In “Wendell Reveals HYGON AVX2 & Performance Mysteries! (Poking At Chinese Servers Pt. 2)”, at about 5min.

AVX512 means there’s 512 bits in a register (called ZMM*), that is 64 bytes, 16 floats, or 8 doubles.
There are 32 ZMM registers (ZMM0-31) in amd64 (aka x86-64) mode.

Looking at AVX2 it appears to be about shuffling data around, while AVX mostly just added 256bit registers to SSE instructions (YMM registers, extending SSE-s 128bit XMM).
Shuffling data around can be very useful in some cases, in others it doesn’t matter.

There’s 16 YMM registers in AVX on amd64, same for XMM in SSE on amd64.
More then that, they are the same registers (XMM0 is the lower half of YMM0 that is the lower half of ZMM0, for example)

Why is SIMD great ?
Because moving data around takes energy and time.
One XMM register can hold 4 floats, and one instruction can, for example, multiply two sets of 4 floats together.
A cache line on a modern cpu is 64 bytes.

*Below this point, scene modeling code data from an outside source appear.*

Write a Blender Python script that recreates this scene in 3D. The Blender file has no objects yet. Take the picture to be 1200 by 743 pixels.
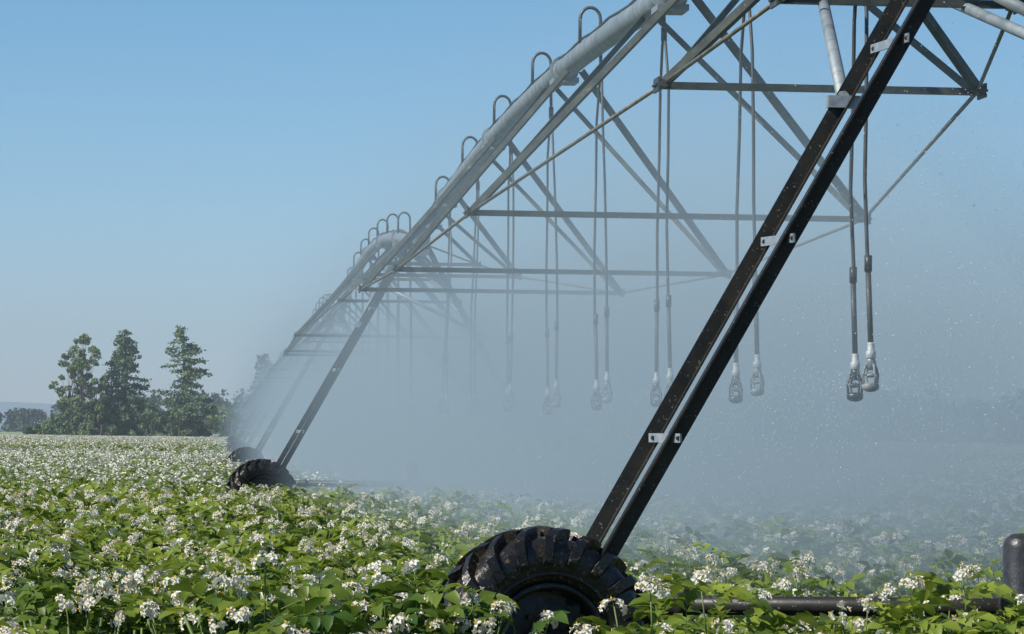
import bpy, math, random
import numpy as np
from mathutils import Vector, Matrix
random.seed(7); rng=np.random.default_rng(7)
scene=bpy.context.scene
R=math.radians
# ------------------------------------------------------------ helpers
class MB:
    def __init__(s): s.v=[];s.f=[];s.m=[];s.sm=[];s.a=[]
    def add(s,vs,fs,mi=0,smooth=False,attr=0.5):
        o=len(s.v); s.v.extend([tuple(p) for p in vs])
        s.a.extend([attr]*len(vs))
        for f in fs:
            s.f.append(tuple(i+o for i in f)); s.m.append(mi); s.sm.append(smooth)
    def obj(s,name,mats,parent=None,link=True,coll=None):
        me=bpy.data.meshes.new(name); me.from_pydata(s.v,[],s.f)
        me.polygons.foreach_set('material_index',s.m)
        me.polygons.foreach_set('use_smooth',s.sm)
        at=me.attributes.new('var','FLOAT','POINT'); at.data.foreach_set('value',s.a)
        for m in mats: me.materials.append(m)
        me.update()
        ob=bpy.data.objects.new(name,me)
        if coll: coll.objects.link(ob)
        elif link: scene.collection.objects.link(ob)
        if parent: ob.parent=parent
        return ob
def frame(d,up=Vector((0,0,1))):
    d=d.normalized()
    if abs(d.dot(up))>0.98: up=Vector((0,1,0))
    x=d.cross(up).normalized(); y=x.cross(d).normalized()
    return x,y
def extrude(mb,prof,p0,p1,mi=0,up=Vector((0,0,1)),smooth=False,closed=True,attr=0.5):
    p0=Vector(p0);p1=Vector(p1); x,y=frame(p1-p0,up); n=len(prof)
    vs=[p0+x*a+y*b for a,b in prof]+[p1+x*a+y*b for a,b in prof]
    fs=[(i,(i+1)%n,(i+1)%n+n,i+n) for i in range(n)]
    fs.append(tuple(range(n-1,-1,-1))); fs.append(tuple(range(n,2*n)))
    mb.add(vs,fs,mi,False,attr)
    if smooth:
        for k in range(len(fs)-2): mb.sm[-3-k]=True
def circ(r,n=10): return [(r*math.cos(2*math.pi*i/n),r*math.sin(2*math.pi*i/n)) for i in range(n)]
def tube(mb,p0,p1,r,mi=0,n=10,attr=0.5): extrude(mb,circ(r,n),p0,p1,mi,smooth=True,attr=attr)
def Lp(w,t=0.007): return [(-w/2,w/2),(-w/2,-w/2),(w/2,-w/2),(w/2,-w/2+t),(-w/2+t,-w/2+t),(-w/2+t,w/2)]
def angle(mb,p0,p1,w,mi=0,up=Vector((0,0,1)),flip=False,attr=0.5,t=0.007):
    pr=Lp(w,t)
    if flip: pr=[(-a,b) for a,b in pr][::-1]
    extrude(mb,pr,p0,p1,mi,up,attr=attr)
def box(mb,c,s,mi=0,rot=0,attr=0.5):
    c=Vector(c); M=Matrix.Rotation(rot,3,'Z')
    vs=[c+M@Vector((sx*s[0]/2,sy*s[1]/2,sz*s[2]/2)) for sx in(-1,1) for sy in(-1,1) for sz in(-1,1)]
    mb.add(vs,[(0,1,3,2),(4,6,7,5),(0,4,5,1),(2,3,7,6),(0,2,6,4),(1,5,7,3)],mi,False,attr)
def sweep(mb,pts,r,mi=0,n=8,attr=0.5,rad=None):
    pts=[Vector(p) for p in pts]; vs=[];fs=[]
    px=None
    for i,p in enumerate(pts):
        d=(pts[min(i+1,len(pts)-1)]-pts[max(i-1,0)]).normalized()
        if px is None: x,y=frame(d)
        else:
            x=(px-d*px.dot(d)).normalized(); y=x.cross(d)
        px=x
        rr=rad[i] if rad else r
        for k in range(n):
            a=2*math.pi*k/n; vs.append(p+x*rr*math.cos(a)+y*rr*math.sin(a))
    for i in range(len(pts)-1):
        for k in range(n):
            fs.append((i*n+k,i*n+(k+1)%n,(i+1)*n+(k+1)%n,(i+1)*n+k))
    fs.append(tuple(range(n-1,-1,-1))); fs.append(tuple((len(pts)-1)*n+k for k in range(n)))
    mb.add(vs,fs,mi,True,attr)
def revolve(mb,prof,c,axis='Z',n=20,mi=0,M=None,attr=0.5):
    vs=[];fs=[];c=Vector(c)
    for r,h in prof:
        for k in range(n):
            a=2*math.pi*k/n
            if axis=='Z': p=Vector((r*math.cos(a),r*math.sin(a),h))
            else: p=Vector((r*math.cos(a),h,r*math.sin(a)))
            if M: p=M@p
            vs.append(c+p)
    for i in range(len(prof)-1):
        for k in range(n): fs.append((i*n+k,i*n+(k+1)%n,(i+1)*n+(k+1)%n,(i+1)*n+k))
    mb.add(vs,fs,mi,True,attr)
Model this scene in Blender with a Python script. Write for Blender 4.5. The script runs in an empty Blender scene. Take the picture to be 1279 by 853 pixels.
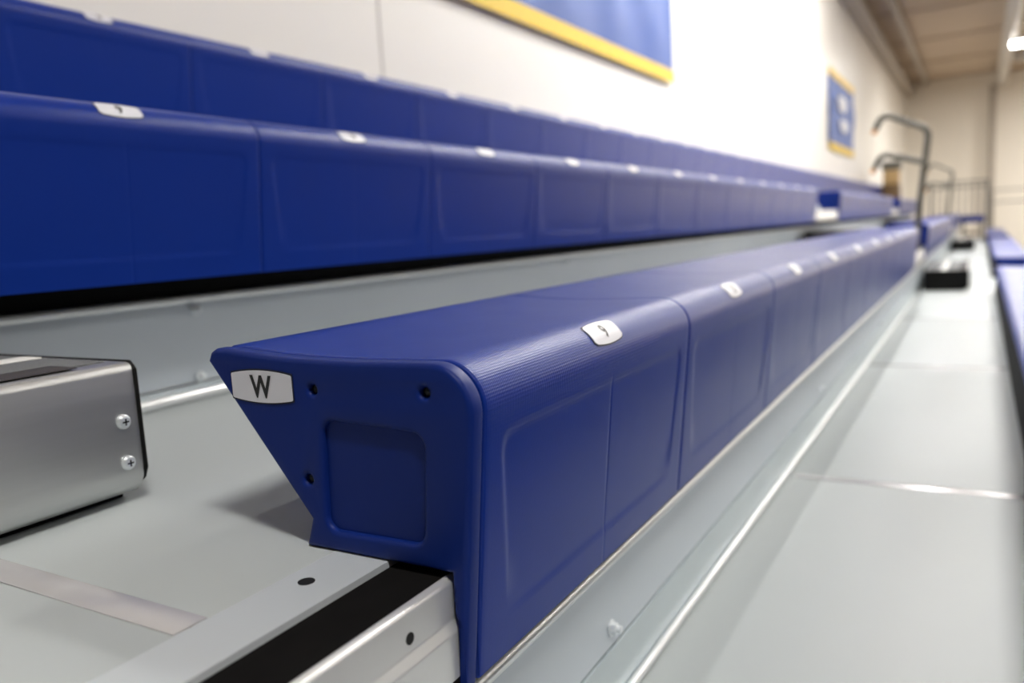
import bpy, bmesh, math
import numpy as np
from mathutils import Vector, Matrix

# ------------------------------------------------------------------ frame of reference
H0 = 1.41            # camera height above the gym floor; measurements below are taken from the camera
D = bpy.data
COL = bpy.context.scene.collection
PI = math.pi

# ------------------------------------------------------------------ materials
def mat(name, col, rough=.5, metal=0., spec=.5, bump=None, coat=0., noise=None, emit=None):
    m = D.materials.new(name); m.use_nodes = True
    nt = m.node_tree; b = nt.nodes['Principled BSDF']
    b.inputs['Base Color'].default_value = (*col, 1)
    b.inputs['Roughness'].default_value = rough
    b.inputs['Metallic'].default_value = metal
    b.inputs['Specular IOR Level'].default_value = spec
    b.inputs['Coat Weight'].default_value = coat
    if emit:
        b.inputs['Emission Color'].default_value = (*emit[0], 1)
        b.inputs['Emission Strength'].default_value = emit[1]
    tc = nt.nodes.new('ShaderNodeTexCoord')
    if noise:            # (scale vector, amount) mottled colour of the surface itself
        mp = nt.nodes.new('ShaderNodeMapping'); mp.inputs['Scale'].default_value = noise[0]
        nz = nt.nodes.new('ShaderNodeTexNoise'); nz.inputs['Scale'].default_value = 1; nz.inputs['Detail'].default_value = 4
        mx = nt.nodes.new('ShaderNodeMix'); mx.data_type = 'RGBA'
        a = noise[1]
        mx.inputs[6].default_value = (*[c*(1-a) for c in col], 1)
        mx.inputs[7].default_value = (*[min(1, c*(1+a)) for c in col], 1)
        nt.links.new(tc.outputs['Object'], mp.inputs[0]); nt.links.new(mp.outputs[0], nz.inputs['Vector'])
        nt.links.new(nz.outputs['Fac'], mx.inputs[0]); nt.links.new(mx.outputs[2], b.inputs['Base Color'])
    if bump:             # (scale vector, strength, distance)
        mp = nt.nodes.new('ShaderNodeMapping'); mp.inputs['Scale'].default_value = bump[0]
        nz = nt.nodes.new('ShaderNodeTexNoise'); nz.inputs['Scale'].default_value = 1; nz.inputs['Detail'].default_value = 3
        bp = nt.nodes.new('ShaderNodeBump'); bp.inputs['Strength'].default_value = bump[1]; bp.inputs['Distance'].default_value = bump[2]
        nt.links.new(tc.outputs['Object'], mp.inputs[0]); nt.links.new(mp.outputs[0], nz.inputs['Vector'])
        nt.links.new(nz.outputs['Fac'], bp.inputs['Height']); nt.links.new(bp.outputs[0], b.inputs['Normal'])
    return m

def seat_mat(name, col, rough, emboss):
    """moulded blue plastic with a fine diamond emboss"""
    m = mat(name, col, rough, 0, .21)
    nt = m.node_tree; b = nt.nodes['Principled BSDF']
    L = nt.links.new
    def math_(op, a, bb=None):
        n = nt.nodes.new('ShaderNodeMath'); n.operation = op
        for i, v in enumerate((a, bb)):
            if v is None: continue
            if isinstance(v, (int, float)): n.inputs[i].default_value = v
            else: L(v, n.inputs[i])
        return n.outputs[0]
    tc = nt.nodes.new('ShaderNodeTexCoord'); sp = nt.nodes.new('ShaderNodeSeparateXYZ')
    L(tc.outputs['Object'], sp.inputs[0])
    x, y, z = sp.outputs
    s = math_('SUBTRACT', x, z)                       # runs over the rounded front edge
    k = 2*PI/.0046
    a = math_('SINE', math_('MULTIPLY', math_('ADD', y, math_('MULTIPLY', s, .75)), k))
    c = math_('SINE', math_('MULTIPLY', math_('SUBTRACT', y, math_('MULTIPLY', s, .75)), k))
    h = math_('MULTIPLY', a, c)
    nz = nt.nodes.new('ShaderNodeTexNoise'); nz.inputs['Scale'].default_value = 420; nz.inputs['Detail'].default_value = 2
    L(tc.outputs['Object'], nz.inputs['Vector'])
    # emboss is on the upper surfaces only
    mr = nt.nodes.new('ShaderNodeMapRange'); L(z, mr.inputs[0])
    mr.inputs[1].default_value = .085; mr.inputs[2].default_value = .12; mr.inputs[3].default_value = 0; mr.inputs[4].default_value = emboss
    hh = math_('ADD', math_('MULTIPLY', h, mr.outputs[0]), math_('MULTIPLY', nz.outputs['Fac'], .25))
    bp = nt.nodes.new('ShaderNodeBump'); bp.inputs['Strength'].default_value = .55; bp.inputs['Distance'].default_value = .0003
    L(hh, bp.inputs['Height']); L(bp.outputs[0], b.inputs['Normal'])
    # faint scuffs: roughness and colour of the worn plastic
    n2 = nt.nodes.new('ShaderNodeTexNoise'); n2.inputs['Scale'].default_value = 14; n2.inputs['Detail'].default_value = 5
    L(tc.outputs['Object'], n2.inputs['Vector'])
    r2 = nt.nodes.new('ShaderNodeMapRange'); L(n2.outputs['Fac'], r2.inputs[0])
    r2.inputs[1].default_value = .3; r2.inputs[2].default_value = .7
    r2.inputs[3].default_value = rough-.01; r2.inputs[4].default_value = rough+.015
    L(r2.outputs[0], b.inputs['Roughness'])
    return m

BLUE = (.005, .029, .25)
M = dict(
    seat=seat_mat('blue_plastic', BLUE, .285, .55),
    cap=mat('blue_cap_plastic', (.005, .022, .175), .40, 0, .16, bump=((260, 260, 260), .25, .0004)),
    navy=mat('plate_gap_shade', (.003, .006, .03), .6),  # shade of the recess around the plates, as a dark colour
    black=mat('black_paint', (.003, .003, .003), .8, 0, .2),
    rubber=mat('black_rubber', (.0055, .005, .005), .9, 0, .12, bump=((900, 900, 900), .5, .0005), noise=((25, 25, 25), .5)),
    hole=mat('dark_hole', (.003, .003, .004), .7),
    screw_b=mat('black_screw', (.02, .02, .022), .3, .6),
    zinc=mat('zinc_bolt', (.88, .92, .95), .28, .55),
    plate=mat('plate_white', (.74, .74, .80), .35),
    ink=mat('plate_ink', (.012, .012, .014), .5),
    deck=mat('deck_grey', (.47, .505, .51), .48, 0, .35, bump=((330, 330, 330), .12, .0006), noise=((3, 3, 3), .03)),
    edge=mat('deck_edge_white', (.60, .64, .67), .4, .1),
    alu=mat('aluminium_nosing', (.83, .84, .84), .3, .55),
    strip=mat('joint_strip', (.62, .61, .62), .22, .35, noise=((30, 30, 30), .08)),
    galv=mat('galvanised_beam', (.62, .68, .74), .42, .2, noise=((6, 2, 6), .06)),
    roll=mat('rolled_steel', (.82, .84, .85), .28, .6),
    flange=mat('zinc_flange', (.60, .67, .70), .32, .5, noise=((20, 8, 20), .08)),
    steel=mat('brushed_steel', (.58, .59, .59), .36, .8, bump=((4, 60, 900), .12, .0004), noise=((4, 3, 120), .06)),
    grip=mat('speckled_grip', (.13, .135, .14), .7, 0, bump=((900, 900, 900), .9, .001), noise=((500, 500, 500), .35)),
    darkgrip=mat('dark_grip', (.035, .03, .032), .8, noise=((500, 500, 500), .5)),
    reflect=mat('reflective_tape', (.85, .85, .82), .4, bump=((700, 700, 700), .8, .001)),
    rail=mat('olive_grey_tube', (.115, .11, .088), .35, .2),
    railthin=mat('grey_paint', (.12, .12, .11), .5),
    tip=mat('orange_cap', (.75, .36, .12), .5),
    wall=mat('cream_paint', (.90, .87, .81), .38, bump=((3, 3, 3), .04, .01)),
    wallfar=mat('cream_far_wall', (.86, .82, .74), .5),
    blockwall=mat('dark_block_wall', (.07, .068, .066), .7),
    seam=mat('wall_joint', (.58, .55, .5), .6),
    ceil=mat('roof_liner', (.56, .47, .37), .8),
    beam=mat('painted_steel_beam', (.44, .40, .35), .6),
    duct=mat('pale_duct', (.62, .60, .56), .5),
    banner=mat('banner_blue', (.045, .105, .36), .55),
    yellow=mat('banner_yellow', (.86, .58, .045), .55),
    bwhite=mat('banner_white', (.75, .75, .78), .6),
    floor=mat('maple_floor', (.17, .12, .075), .35, noise=((3, 30, 1), .12)),
    tan=mat('tan_wood', (.55, .36, .15), .5), brown=mat('brown_wood', (.16, .09, .03), .6),
    greytop=mat('grey_top', (.12, .115, .09), .5),
    lampbody=mat('lamp_housing', (.6, .6, .6), .4),
    tube=mat('added_strip_tube', (1, 1, 1), .3, emit=((1, .98, .95), 165)),
    lamp=mat('lamp_lens', (1, 1, 1), .3, emit=((1, .97, .92), 20)),
)

# ------------------------------------------------------------------ helpers
def link(name, me, m=None, parent=None, loc=None):
    o = D.objects.new(name, me); COL.objects.link(o)
    if m is not None and me is not None and len(me.materials) == 0:
        for k in (m if isinstance(m, (list, tuple)) else [m]): me.materials.append(k)
    if parent is not None: o.parent = parent
    if loc is not None: o.location = loc
    return o

def empty(name, loc, label, cat, group=None):
    o = D.objects.new(name, None); COL.objects.link(o); o.location = loc
    o.empty_display_size = .05
    o['label'] = label; o['category'] = cat
    if group: o['group'] = group
    return o

def tag(o, label, cat, group=None, kind=None):
    o['label'] = label; o['category'] = cat
    if group: o['group'] = group
    if kind: o['kind'] = kind
    return o

def mesh_of(bm, smooth=None, name='mesh'):
    me = D.meshes.new(name)
    bmesh.ops.recalc_face_normals(bm, faces=bm.faces)
    if smooth is not None:
        for f in bm.faces: f.smooth = True
        for e in bm.edges:
            if len(e.link_faces) == 2 and e.calc_face_angle(0) > math.radians(smooth): e.smooth = False
    bm.to_mesh(me); bm.free(); return me

def prism_into(bm, prof, y0, y1, mi=0):
    a = [bm.verts.new((p[0], y0, p[1])) for p in prof]
    b = [bm.verts.new((p[0], y1, p[1])) for p in prof]
    n = len(prof); fs = []
    for i in range(n): fs.append(bm.faces.new((a[i], a[(i+1) % n], b[(i+1) % n], b[i])))
    fs.append(bm.faces.new(a)); fs.append(bm.faces.new(b[::-1]))
    for f in fs: f.material_index = mi

def prism(prof, y0, y1, smooth=35):
    bm = bmesh.new(); prism_into(bm, prof, y0, y1); return mesh_of(bm, smooth)

def box_into(bm, lo, hi, mi=0):
    prism_into(bm, [(lo[0], lo[2]), (hi[0], lo[2]), (hi[0], hi[2]), (lo[0], hi[2])], lo[1], hi[1], mi)

def boxm(lo, hi, bevel=0):
    bm = bmesh.new(); box_into(bm, lo, hi)
    if bevel: bmesh.ops.bevel(bm, geom=bm.edges[:], offset=bevel, segments=2, affect='EDGES', profile=.5)
    return mesh_of(bm, 35)

def fillet(pts, rad, seg=6, closed=True):
    """round the corners of a 2-D or 3-D polyline; rad = number or list"""
    out = []; n = len(pts)
    V = [Vector(p) for p in pts]
    for i in range(n):
        r = rad[i] if isinstance(rad, (list, tuple)) else rad
        if (not closed and i in (0, n-1)) or r <= 0: out.append(V[i]); continue
        p, a, b = V[i], V[i-1], V[(i+1) % n]
        da, db = (a-p), (b-p); la, lb = da.length, db.length; da.normalize(); db.normalize()
        ang = da.angle(db)
        t = min(r/math.tan(ang/2), la*.49, lb*.49); rr = t*math.tan(ang/2)
        if ang > 3.1: out.append(p); continue
        c = p+(da+db).normalized()*(rr/math.sin(ang/2))
        s, e = p+da*t-c, p+db*t-c
        th = s.angle(e)
        for k in range(seg+1):
            f = k/seg
            q = (s*math.sin((1-f)*th)+e*math.sin(f*th))/math.sin(th) if th > 1e-4 else s
            out.append(c+q)
    return [tuple(v) for v in out]

def tube_into(bm, pts, r, n=12, mi=0):
    P = [Vector(p) for p in pts]; rings = []; up = None
    for i, p in enumerate(P):
        t = (P[min(i+1, len(P)-1)]-P[max(i-1, 0)]).normalized()
        if up is None: up = t.orthogonal().normalized()
        else: up = (up-t*up.dot(t)).normalized()
        s = t.cross(up)
        rings.append([bm.verts.new(p+(up*math.cos(2*PI*k/n)+s*math.sin(2*PI*k/n))*r) for k in range(n)])
    fs = []
    for a, b in zip(rings, rings[1:]):
        for k in range(n): fs.append(bm.faces.new((a[k], a[(k+1) % n], b[(k+1) % n], b[k])))
    fs.append(bm.faces.new(rings[0][::-1])); fs.append(bm.faces.new(rings[-1]))
    for f in fs: f.material_index = mi

def tubem(pts, r, n=12):
    bm = bmesh.new(); tube_into(bm, pts, r, n); return mesh_of(bm, 50)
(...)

And even though that probably goes all the way up to the L1d cache, the data still needs to go to the registers (and then to the ALU/FPU and back) (this is internal cpu stuff; i can’t know how exactly an AMD or intel cpu does stuff).
In testing i did a long time ago, i remember SSE giving 2x the performance of non-SIMD code (not x87, but SSE; since SSE is the “default” way of processing floats on amd64).

If you got questions, feel free to ask.
I’d also be willing to teach you some assembly, and/or set up some code to faf about (benchmark) with SIMD and such.


There was actually supposed to be text on the screen to this effect; editing fail I guess. I actually had about 3 years of x86 assembly. Somewhere when we were working on making stuff on linux faster, I found that memcpy() was oddly slower on amd than intel. turns out in microcode the copies through 32 bit i386 registers with 32 bit programs is optimized by microcode to use simd instructions even when you think you’re not… but not in AMD’s microcode. At least when I was poking at it. Thanks though.